A security breach at Suno has leaked internal code confirming the AI music startup scraped over two million YouTube clips plus vast libraries from Deezer, Genius, Pond5 and others to train its models, directly supporting ongoing copyright claims by major labels.
🔥 Breach Details Surface
The hacker, operating under the handle ellie.???, accessed Suno's GitHub and cloud infrastructure via a supply-chain worm targeting an employee account. Shared exclusively with 404 Media, the files expose training datasets totaling 113,000+ hours from YouTube Music alone, 12,000 hours from Deezer, 17,000 hours of lyrics via Genius, and tens of thousands more from stock libraries and score sites.
Code comments detail proxy usage through Bright Data to bypass YouTube's rolling ciphers for stream-ripping, along with scripts hunting for acapellas and podcast RSS feeds. The leak also exposed contact and payment details for hundreds of thousands of Suno users, though the hacker claimed no financial data was compromised and deleted the cache post-breach in late 2025.
⚖️ Lawsuit Fuel Ignites
This evidence aligns precisely with allegations from the RIAA, Universal Music Group and Sony, who sued Suno for willful copyright infringement. The labels claim Suno ripped millions of tracks to build its dataset, circumventing technical protections. Potential statutory damages now exceed $9 billion across 61,000 identified works.

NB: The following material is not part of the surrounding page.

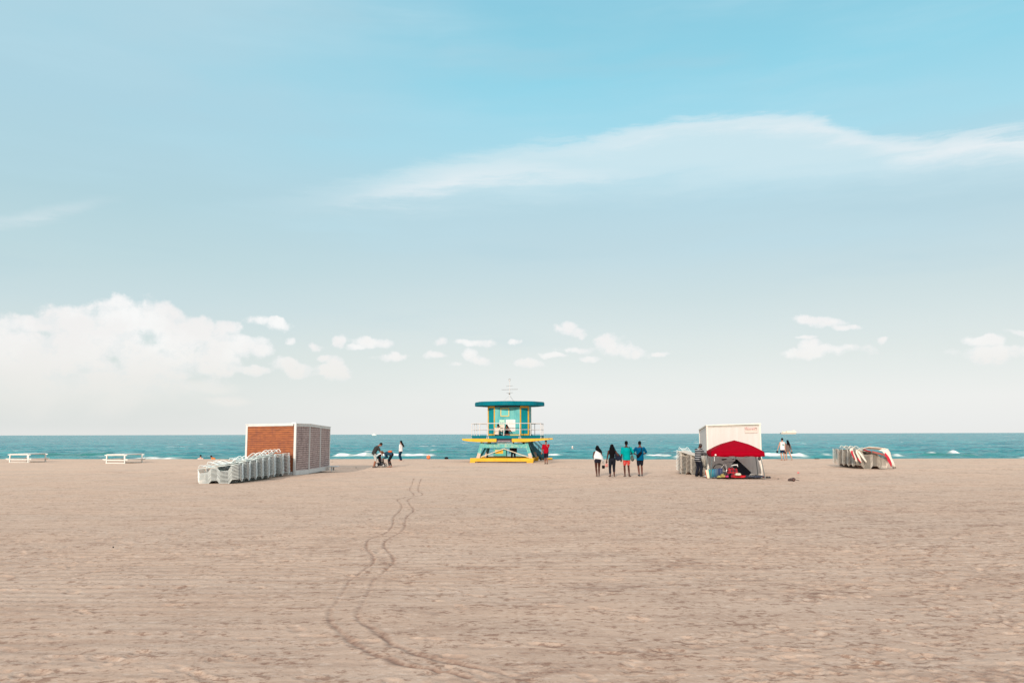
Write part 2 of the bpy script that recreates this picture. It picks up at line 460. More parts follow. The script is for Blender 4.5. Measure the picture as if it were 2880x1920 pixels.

Suno has maintained it trained solely on "publicly available music files found on the open Internet." A spokesperson reiterated that position, but the leaked code provides prosecutors with internal proof of systematic scraping at scale. Music Business Worldwide reports the breach strengthens anti-circumvention claims under the DMCA, weakening fair use defenses.
Creators using Suno expressed mixed reactions on X. Some worry about platform stability or future access restrictions, while others see it as validation of long-suspected practices that devalue human artistry. Independent artists worry their tracks may have been included without consent or compensation.
🌐 Industry Ripple Effects
The incident highlights broader tensions in the AI music ecosystem. Similar questions swirl around Udio and other generators. Labels have settled with some players but appear dug in against Suno, which raised hundreds of millions in funding pre-lawsuit.
For working musicians and producers, the case underscores the need for transparent training data and potential licensing frameworks. Emerging tools may soon require verified, rights-cleared datasets, driving up costs but potentially creating new revenue streams via licensing deals.
Watch for court filings incorporating the leaked code. The breach arrives as regulators eye AI copyright rules, with the EU and US Congress considering bills that could reshape generative audio forever.
Bottom line: The Suno leak hands labels powerful evidence in billion-dollar lawsuits, accelerating industry reckoning over unlicensed training data and forcing platforms toward ethical sourcing.